**What is required:**
Transcribe every line exactly and omit anything that is a picture.

====

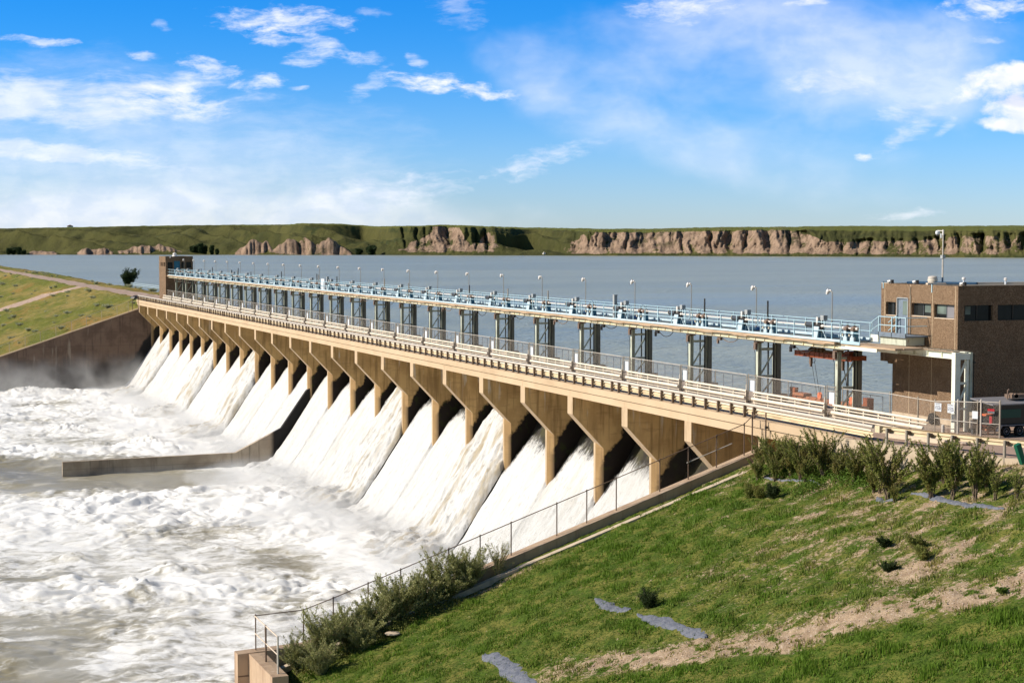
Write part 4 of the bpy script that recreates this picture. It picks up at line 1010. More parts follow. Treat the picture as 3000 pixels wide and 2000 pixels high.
for (a, b_, c, d_) in shw:
    w = MB(); w.box(a, b_, BY + .20, BY + .22, c, d_); wo = w.build('window', MT['glass'], cb)
    f = MB(); mid = (a + b_) / 2
    for (u, v) in ((a, a + .05), (b_ - .05, b_), (mid - .04, mid + .04)): f.box(u, v, BY + .16, BY + .20, c, d_)
    f.build('frame', MT['black'], wo)
    if a < 58: f = MB(); f.box(a + .2, a + .55, BY + .19, BY + .199, c + .35, d_ - .06); f.build('blind', MT['blind'], wo)
# door: open frame with leaf
a, b_, c, d_ = litw[1]
m = MB(); m.box(BX + .05, BX + .10, a + .03, b_ - .03, c, d_ - .03); dr = m.build('door', MT['bluegrey'], cb)
m = MB(); m.box(BX + .035, BX + .049, a + .12, a + .56, -4.15, -3.35); m.build('door_glass', MT['blind'], dr)
m = MB()
for (u, v) in ((a - .03, a + .03), (b_ - .03, b_ + .03)): m.box(BX - .03, BX + .05, u, v, c, d_)
m.box(BX - .03, BX + .05, a + .03, b_ - .03, d_ - .03, d_ + .03); m.build('door_frame', MT['cabinet'], cb)
m = MB(); m.box(BX + .025, BX + .049, a + .07, a + .11, c + .9, c + 1.05); m.build('handle', MT['black'], dr)
# conduit and roof brackets
m = MB(); m.cyl((BX - .05, 80.35, -5.9), (BX - .05, 80.35, -3.0), .02, 6); m.cyl((BX - .05, 80.40, -5.9), (BX - .05, 80.40, -2.5), .02, 6); m.build('conduit', MT['galv'], cb)
for y, ln in ((83.1, .36), (78.36, .48)):
    m = MB(); m.box(BX - .05, BX - .005, y - .03, y + .03, TOP + .06 - ln, TOP + .10); m.box(BX - .05, BX + .3, y - .03, y + .03, TOP + .055, TOP + .10); m.build('roof_bracket', MT['blue'], cb)
# roof things
t = thing('vent_cowl', 'squat round galvanised roof vent on the control building', 'vent', (58.5, 80.6, TOP)); m = MB(); m.lathe((58.5, 80.55, TOP - .15), [(.40, 0), (.34, .16), (.26, .20), (.28, .36), (.27, .55), (.22, .60), (.05, .62)], 20); m.build('cowl', MT['galv_lt'], t, True)
m = MB(); m.lathe((58.5, 80.55, TOP + .18), [(.29, 0), (.295, .03), (.29, .06)], 20); m.build('band', MT['pipe'], t)
for (y, x, h, lb_) in ((77.65, 58.5, .42, 'thin white capped roof pipe between the mast and the corner'), (73.6 + 3.0, 60.55, .40, 'thin white capped roof pipe at the far right of the roof')):
    t = thing('vent_pipe', lb_, 'vent', (x, y, TOP)); m = MB(); m.cyl((x, y, TOP - .1), (x, y, TOP + h), .055, 10); m.build('pipe', MT['white'], t, True)
    m = MB(); m.lathe((x, y, TOP + h - .12), [(.10, 0), (.11, .03), (.11, .12), (.05, .15)], 12) if x < 60 else m.lathe((x, y, TOP + h - .12), [(.11, 0), (.11, .02), (.06, .03), (.06, .06), (.11, .08), (.08, .13), (.02, .15)], 12); m.build('cap', MT['lampwhite'], t, True)
mt_ = thing('camera_mast', 'tall mast with a white dome camera on the control building roof', 'mast', (58.5, 79.6, TOP))
m = MB(); m.cyl((58.5, 79.62, TOP), (58.5, 79.62, -.85), .045, 8); m.cyl((58.5, 79.62, -.85), (58.5, 79.62, .78), .033, 8); m.build('pole', MT['galv_lt'], mt_, True)
m = MB(); m.box(58.4, 58.6, 79.5, 79.72, -.87, -.68); m.box(58.42, 58.56, 79.66, 79.8, .30, .56); m.build('junction_box', MT['cabinet'], mt_)
m = MB(); m.cyl((58.5, 79.62, .70), (58.45, 80.05, .72), .025, 6); m.cyl((58.5, 79.62, .45), (58.5, 79.62, .76), .05, 8); m.build('arm', MT['lampwhite'], mt_, True)
m = MB(); m.lathe((58.45, 80.08, .50), [(.05, -.06), (.09, .0), (.12, .04), (.13, .10), (.12, .18), (.07, .22), (.03, .24)], 16); m.build('dome_camera', MT['white'], mt_, True)
m = MB(); m.lathe((58.45, 80.08, .42), [(.02, -.02), (.07, .0), (.09, .07)], 14); m.build('camera_glass', MT['black'], mt_, True)
t = thing('roof_beam', 'long dark blue steel tube lying along the roof edge of the control building', 'beam', (58, 79.6, TOP))
m = MB(); m.cyl((58.5, 83.0, TOP + .03), (58.5, 76.45, TOP + .12), .07, 8); m.cyl((58.5, 79.62, TOP + .05), (58.5, 79.62, TOP + .4), .055, 8)
for y in (82.9, 77): m.box(58.45, 58.55, y - .05, y + .05, TOP - .15, TOP + .03)
m.build('tube', MT['navy'], t, True)
for (x, y, lb_) in ((56.95, 82.45, 'small white floodlight at the left roof corner of the control building'), (57.6, 80.9, 'small white floodlight left of the round roof vent'), (57.2, 75.95, 'small white floodlight above the dark building corner')):
    t = thing('floodlight', lb_, 'lamp', (x, y, TOP)); m = MB(); m.cyl((x, y, TOP - .2), (x, y, TOP + .10), .025, 6); m.box(x - .02, x + .1, y - .14, y - .02, TOP + .02, TOP + .22); m.build('bracket', MT['black'], t)
    m = MB(); m.cyl((x - .02, y, TOP + .16), (x - .06, y + .16, TOP + .10), .05, 12, .10); m.build('lamp_head', MT['lampwhite'], t, True)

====

**Response to this task:**
Write part 4 of the bpy script that recreates this picture. It picks up at line 1010. More parts follow. Treat the picture as 3000 pixels wide and 2000 pixels high.
for (a, b_, c, d_) in shw:
    w = MB(); w.box(a, b_, BY + .20, BY + .22, c, d_); wo = w.build('window', MT['glass'], cb)
    f = MB(); mid = (a + b_) / 2
    for (u, v) in ((a, a + .05), (b_ - .05, b_), (mid - .04, mid + .04)): f.box(u, v, BY + .16, BY + .20, c, d_)
    f.build('frame', MT['black'], wo)
    if a < 58: f = MB(); f.box(a + .2, a + .55, BY + .19, BY + .199, c + .35, d_ - .06); f.build('blind', MT['blind'], wo)
# door: open frame with leaf
a, b_, c, d_ = litw[1]
m = MB(); m.box(BX + .05, BX + .10, a + .03, b_ - .03, c, d_ - .03); dr = m.build('door', MT['bluegrey'], cb)
m = MB(); m.box(BX + .035, BX + .049, a + .12, a + .56, -4.15, -3.35); m.build('door_glass', MT['blind'], dr)
m = MB()
for (u, v) in ((a - .03, a + .03), (b_ - .03, b_ + .03)): m.box(BX - .03, BX + .05, u, v, c, d_)
m.box(BX - .03, BX + .05, a + .03, b_ - .03, d_ - .03, d_ + .03); m.build('door_frame', MT['cabinet'], cb)
m = MB(); m.box(BX + .025, BX + .049, a + .07, a + .11, c + .9, c + 1.05); m.build('handle', MT['black'], dr)
# conduit and roof brackets
m = MB(); m.cyl((BX - .05, 80.35, -5.9), (BX - .05, 80.35, -3.0), .02, 6); m.cyl((BX - .05, 80.40, -5.9), (BX - .05, 80.40, -2.5), .02, 6); m.build('conduit', MT['galv'], cb)
for y, ln in ((83.1, .36), (78.36, .48)):
    m = MB(); m.box(BX - .05, BX - .005, y - .03, y + .03, TOP + .06 - ln, TOP + .10); m.box(BX - .05, BX + .3, y - .03, y + .03, TOP + .055, TOP + .10); m.build('roof_bracket', MT['blue'], cb)
# roof things
t = thing('vent_cowl', 'squat round galvanised roof vent on the control building', 'vent', (58.5, 80.6, TOP)); m = MB(); m.lathe((58.5, 80.55, TOP - .15), [(.40, 0), (.34, .16), (.26, .20), (.28, .36), (.27, .55), (.22, .60), (.05, .62)], 20); m.build('cowl', MT['galv_lt'], t, True)
m = MB(); m.lathe((58.5, 80.55, TOP + .18), [(.29, 0), (.295, .03), (.29, .06)], 20); m.build('band', MT['pipe'], t)
for (y, x, h, lb_) in ((77.65, 58.5, .42, 'thin white capped roof pipe between the mast and the corner'), (73.6 + 3.0, 60.55, .40, 'thin white capped roof pipe at the far right of the roof')):
    t = thing('vent_pipe', lb_, 'vent', (x, y, TOP)); m = MB(); m.cyl((x, y, TOP - .1), (x, y, TOP + h), .055, 10); m.build('pipe', MT['white'], t, True)
    m = MB(); m.lathe((x, y, TOP + h - .12), [(.10, 0), (.11, .03), (.11, .12), (.05, .15)], 12) if x < 60 else m.lathe((x, y, TOP + h - .12), [(.11, 0), (.11, .02), (.06, .03), (.06, .06), (.11, .08), (.08, .13), (.02, .15)], 12); m.build('cap', MT['lampwhite'], t, True)
mt_ = thing('camera_mast', 'tall mast with a white dome camera on the control building roof', 'mast', (58.5, 79.6, TOP))
m = MB(); m.cyl((58.5, 79.62, TOP), (58.5, 79.62, -.85), .045, 8); m.cyl((58.5, 79.62, -.85), (58.5, 79.62, .78), .033, 8); m.build('pole', MT['galv_lt'], mt_, True)
m = MB(); m.box(58.4, 58.6, 79.5, 79.72, -.87, -.68); m.box(58.42, 58.56, 79.66, 79.8, .30, .56); m.build('junction_box', MT['cabinet'], mt_)
m = MB(); m.cyl((58.5, 79.62, .70), (58.45, 80.05, .72), .025, 6); m.cyl((58.5, 79.62, .45), (58.5, 79.62, .76), .05, 8); m.build('arm', MT['lampwhite'], mt_, True)
m = MB(); m.lathe((58.45, 80.08, .50), [(.05, -.06), (.09, .0), (.12, .04), (.13, .10), (.12, .18), (.07, .22), (.03, .24)], 16); m.build('dome_camera', MT['white'], mt_, True)
m = MB(); m.lathe((58.45, 80.08, .42), [(.02, -.02), (.07, .0), (.09, .07)], 14); m.build('camera_glass', MT['black'], mt_, True)
t = thing('roof_beam', 'long dark blue steel tube lying along the roof edge of the control building', 'beam', (58, 79.6, TOP))
m = MB(); m.cyl((58.5, 83.0, TOP + .03), (58.5, 76.45, TOP + .12), .07, 8); m.cyl((58.5, 79.62, TOP + .05), (58.5, 79.62, TOP + .4), .055, 8)
for y in (82.9, 77): m.box(58.45, 58.55, y - .05, y + .05, TOP - .15, TOP + .03)
m.build('tube', MT['navy'], t, True)
for (x, y, lb_) in ((56.95, 82.45, 'small white floodlight at the left roof corner of the control building'), (57.6, 80.9, 'small white floodlight left of the round roof vent'), (57.2, 75.95, 'small white floodlight above the dark building corner')):
    t = thing('floodlight', lb_, 'lamp', (x, y, TOP)); m = MB(); m.cyl((x, y, TOP - .2), (x, y, TOP + .10), .025, 6); m.box(x - .02, x + .1, y - .14, y - .02, TOP + .02, TOP + .22); m.build('bracket', MT['black'], t)
    m = MB(); m.cyl((x - .02, y, TOP + .16), (x - .06, y + .16, TOP + .10), .05, 12, .10); m.build('lamp_head', MT['lampwhite'], t, True)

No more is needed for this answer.